Derwent Hunter was advertised for sale in 1984 and 1986 and has since had several owners in Tasmania, New South Wales and Queensland, where in the 1990s until January 2020 it operated as a charter vessel out of Airlie Beach. Of note, in 1998 the vessel was part of the Tall Ships Australia celebration.
With its owner eyeing retirement, Derwent Hunter was advertised for sale in 2018 for $700,000, and returned to Hobart for the first time in many years early in March 2020, still seeking a new owner. Later in the year it returned to Queensland and has recently undergone hull work at Brisbane. Early in 2021 new owners proposed using Derwent Hunter as a Cairns-based training ship for Indigenous youth.

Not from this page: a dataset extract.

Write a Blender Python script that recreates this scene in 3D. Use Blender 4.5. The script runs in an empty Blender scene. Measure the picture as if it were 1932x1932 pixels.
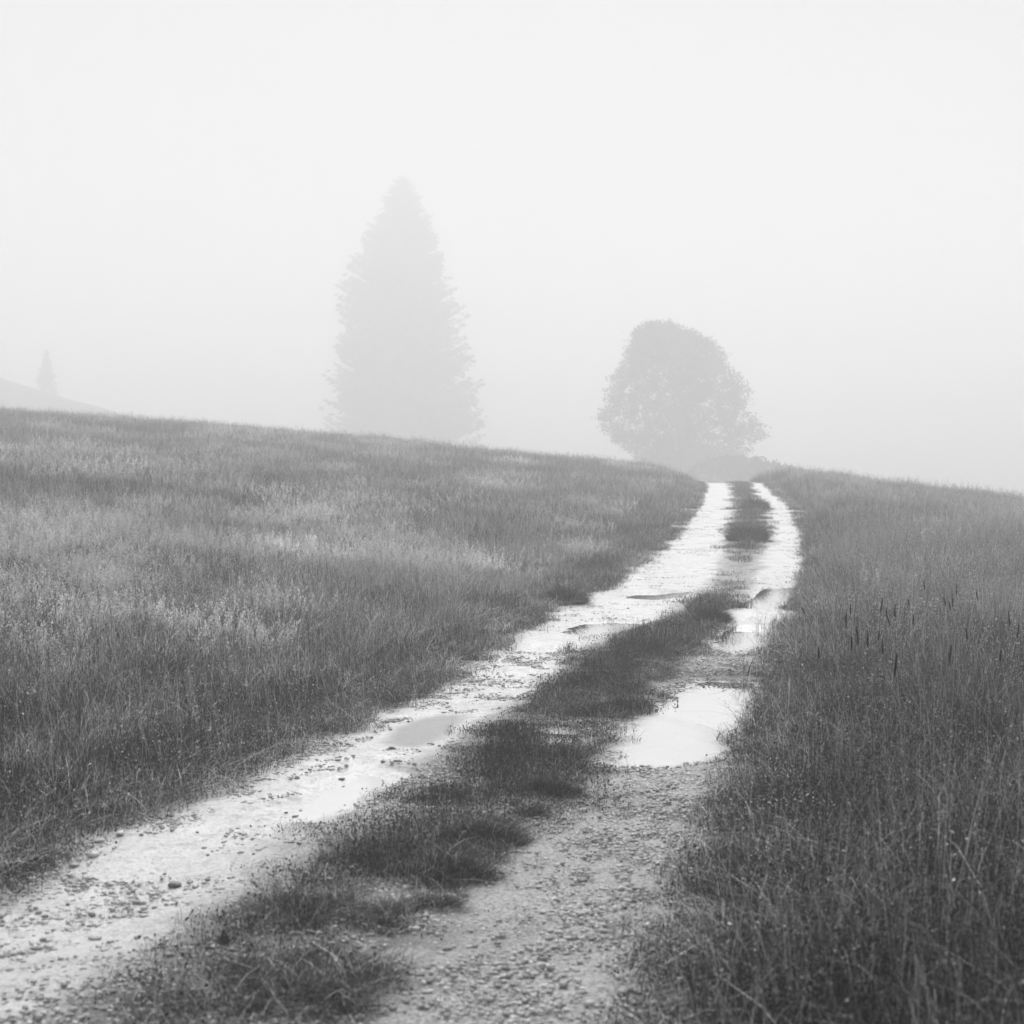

Since 2021 Derwent Hunter has been operating in the Whitsundays as an adventure and eco tourism vessel. Through the Great Barrier Reef Marine Park Authority Derwent Hunter has participated in marine research programs, indicating its ongoing engagement in oceanographic research and conservation.
Entry compiled with the assistance of Graeme Broxam at the Wooden Boat Guild of Tasmania

For further detail on Derwent Hunter’s operation as an oceanographic research vessel refer to Vivienne Mawson. David J. Tranter and Alan F. Pearce, CSIRO at Sea: 50 Years of Marine Science, (CSIRO Marine Laboratories: 1988), and for its operational history refer to Graeme Broxam and Nicole Mayes ‘Those that Survive: Tasmania’s Vintage and Veteran Commercial and Government Vessels’

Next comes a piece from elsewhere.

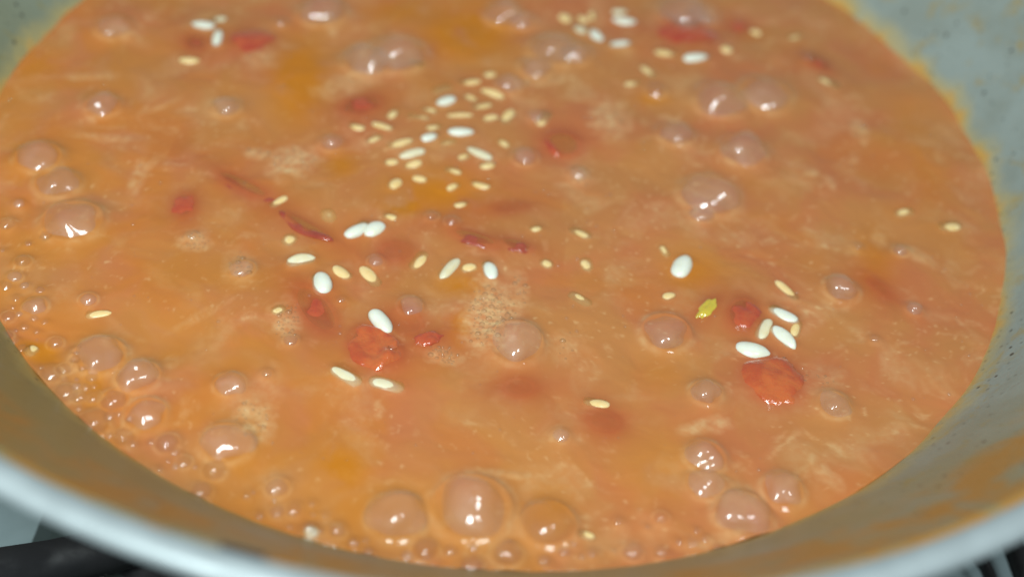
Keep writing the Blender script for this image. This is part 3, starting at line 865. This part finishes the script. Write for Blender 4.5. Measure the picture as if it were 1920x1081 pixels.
# pinprick bubbles added over the whole surface for their tiny glints
v, f = [], []
for n_ in range(760):
    rr_, aa_ = 128 * math.sqrt(random.random()), random.uniform(0, 6.283)
    px, py, r = rr_ * math.cos(aa_), rr_ * math.sin(aa_), random.choice((.16, .2, .24, .3, .42, .55))
    if fbm(np.array([px / 22 + 4]), np.array([py / 22 - 8]), 2)[0] < -.05:
        continue
    if any(math.hypot(px - b_[0], py - b_[1]) < b_[2] + .5 for b_ in BUBBLES):
        continue
    z0 = surf_h(px, py)
    base = len(v)
    v.append((px / 1000, py / 1000, (z0 + r * .8) / 1000))
    for (rho, hh) in ((.5, .68), (.85, .36), (1.0, -.1)):
        for i in range(10):
            a_ = 2 * math.pi * i / 10
            v.append(((px + r * rho * math.cos(a_)) / 1000, (py + r * rho * math.sin(a_)) / 1000, (z0 + r * hh) / 1000))
    for i in range(10):
        i2 = (i + 1) % 10
        f.append((base, base + 1 + i, base + 1 + i2))
        for j in range(2):
            f.append((base + 1 + j * 10 + i, base + 11 + j * 10 + i, base + 11 + j * 10 + i2, base + 1 + j * 10 + i2))
o = mesh_obj("glint_bubbles", v, f, M_FILM[0], soup)
o["kind"] = "stuff"

# ------------------------------------------------------------------ rice: every grain a thing
def grain_mesh(seed, mat):
    nu, nv = 22, 14
    v, f = [], []
    for j in range(nv + 1):
        p = math.pi * j / nv
        x = -math.cos(p)
        rr_ = math.sin(p) ** .78
        rr_ *= 1 - .10 * x + .05 * noise.noise(Vector((x * 1.5, seed, 0)))
        for i in range(nu):
            a = 2 * math.pi * i / nu
            yy, zz = rr_ * math.cos(a), rr_ * math.sin(a) * .86
            yy += .10 * (1 - x * x) * math.sin(seed)            # slight bow
            if x > .62 and yy > .1:
                yy -= .22 * (x - .62) / .38 * max(0, math.cos(a))   # germ notch
            s = 1 + .04 * noise.noise(Vector((x * 2, yy * 2 + seed * 3, zz * 2)))
            v.append((x * .5, yy * .5 * s, zz * .5 * s))
    for j in range(nv):
        for i in range(nu):
            a, b = j * nu + i, j * nu + (i + 1) % nu
            f.append((a, b, b + nu, a + nu))
    m = bpy.data.meshes.new("rice_grain")
    m.from_pydata(v, [], f)
    m.polygons.foreach_set("use_smooth", [True] * len(m.polygons))
    m.materials.append(mat)
    return m
SUNK = "faint yellowish rice grain sunken among the middle cluster"
GM = [[grain_mesh(s, m_) for s in (0.4, 1.7, 3.9, 5.2)] for m_ in (M_RICE, M_CREAM, M_SOAK)]
for n_, (x, y, L, W, ang, lv, lb) in enumerate(GRAINS):
    o = bpy.data.objects.new("rice_grain", GM[0 if lv > .65 else (1 if lv > .12 else 2)][n_ % 4])
    COL.objects.link(o)
    zt = surf_h(x, y) * .5 + (lv * .5 + .24 if lv < -.1 else lv + .28 if lv < .12 else (lv + .12 if lv < .4 else lv * .72))
    o.location = (x / 1000, y / 1000, (zt - W * .43) / 1000)
    o.rotation_euler = (random.uniform(-.5, .5), random.uniform(-.10, .10), math.radians(ang + random.choice((0, 180))))
    gw = 1.22 if lv > .6 else 1.42
    o.scale = (L * (1.10 if lv > .6 else 1.2) / 1000, W * gw / 1000, W * 1.08 / 1000)
    tag(o, lb, "rice grain", "sunken grains of the middle cluster" if lb == SUNK else "rice grains in the broth")

# ------------------------------------------------------------------ tomato and vegetable pieces
def ico(sub):
    bm = bmesh.new()
    bmesh.ops.create_icosphere(bm, subdivisions=sub, radius=1.0)
    v = [x.co.copy() for x in bm.verts]
    f = [tuple(q.index for q in p.verts) for p in bm.faces]
    bm.free()
    return v, f
ICO = ico(4)

def chunk(form, a, b, c, seed):
    """a, b, c half sizes in mm; top of the piece comes out near +c"""
    if form == 'strip':
        v, f = [], []
        n, m = 22, 10
        for j in range(n + 1):
            u = -1 + 2 * j / n
            wd = math.sqrt(max(0.02, 1 - abs(u) ** 3)) * b
            bend = a * .16 * (1 - u * u) + .7 * noise.noise(Vector((u * 2, seed, 0)))
            lift = .5 * noise.noise(Vector((u * 2.2, seed, 5))) + .25 * math.cos(u * 4 + seed)
            for i in range(m):
                t = 2 * math.pi * i / m
                q, h = wd * math.cos(t), .42 * math.sin(t) * (1 if abs(u) < .95 else .5)
                curl = .35 * (q / max(b, .1)) ** 2 * b * .5
                v.append((u * a, bend + q, c - .45 + lift + h + curl))
        for j in range(n):
            for i in range(m):
                p, q = j * m + i, j * m + (i + 1) % m
                f.append((p, p + m, q + m, q))
        f.append(tuple(range(m)))
        f.append(tuple(range(n * m, n * m + m))[::-1])
        return [Vector(p) for p in v], f
    v = []
    for p in ICO[0]:
        n1 = noise.fractal(p * 1.3 + Vector((seed * 3.1, seed, 0)), 1.0, 2.0, 2)
        n2 = 1 - abs(noise.noise(p * 2.1 + Vector((seed, 0, seed * 2.0)))) * 2
        q = p * (1 + .16 * n1)
        rag = 1 + .30 * noise.fractal(Vector((p.x, p.y, 0)) * 2.4 + Vector((seed, seed * 2, 0)), 1.0, 2.0, 3) * (1 - abs(p.z))
        x, y, z = q.x * a * rag, q.y * b * rag, q.z * c
        top = max(0, p.z)
        if form == 'fold':
            lip = math.exp(-((math.hypot(p.x, p.y) - .66) / .2) ** 2) * (.75 if p.y < .1 else .3)
            crest = math.exp(-((p.x + .42 + .3 * p.y) / .13) ** 2) * (1 if p.y > -.2 else .2)
            z += top * c * (.55 * lip + .5 * crest + .10 * math.exp(-(p.x ** 2 + p.y ** 2) / .14))
            z += top * .10 * c * n2
        elif form == 'flap':
            z += top * c * 1.0 * math.exp(-((p.y - .55) / .2) ** 2)
            z += top * .15 * c * n2
        else:
            z += top * .09 * c * n2
        v.append(Vector((x, y, z)))
    return v, ICO[1]

for n_, (x, y, a, b, ang, lv, form, lb) in enumerate(TOMATOES + VEGETABLES):
    a, b = a * 1.25, b * (1.35 if form != 'strip' else 1.0)
    veg = n_ >= len(TOMATOES)
    c = min(max(b * .55, .9), 2.6 if form != 'fold' else 3.4)
    v, f = chunk(form, a, b, c, n_ * 1.37 + .6)
    zmax = max(p.z for p in v)
    name = "vegetable_scrap" if veg else ("tomato_skin" if form == 'strip' else "tomato_piece")
    mat = M_VEG if veg else (M_SKIN if form == 'strip' else (M_TOM2 if lb.startswith(("orange", "large")) else M_TOM))
    o = mesh_obj(name, [tuple(p / 1000) for p in v], f, mat)
    o.location = (x / 1000, y / 1000, (surf_h(x, y) * .7 + lv + (.14 if form == 'strip' else (.50 if form == "fold" else .26)) - zmax) / 1000)
    o.rotation_euler = (0, 0, math.radians(ang))
    tag(o, lb, "vegetable" if veg else "tomato", None if veg else "tomato pieces in the broth")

SignificanceThe 90ft topsail schooner Derwent Hunter was constructed by prominent Tasmanian builder Walter Wilson at Port Cygnet in 1946. It was built for use as a local fishing vessel that provided catch to a restaurant at Wrest Point. When Derwent Hunter was purchased in 1950 under the newly formed CSIRO Division of Fisheries and Oceanography it became Australia’s first oceanographic research vessel. Throughout its time at CSIRO it undertook a unique combination of fisheries and oceanographic work. As F.R.V Derwent Hunter it contributed in areas of oceanographic instrument testing, undertook pioneering research on barracouta, plankton and school shark species, and achieved successes in the fishing practice of longlining. As an eco-tourism vessel in the Whitsunday’s Derwent Hunter has continued to incorporate to its own legacy of scientific research and conservation.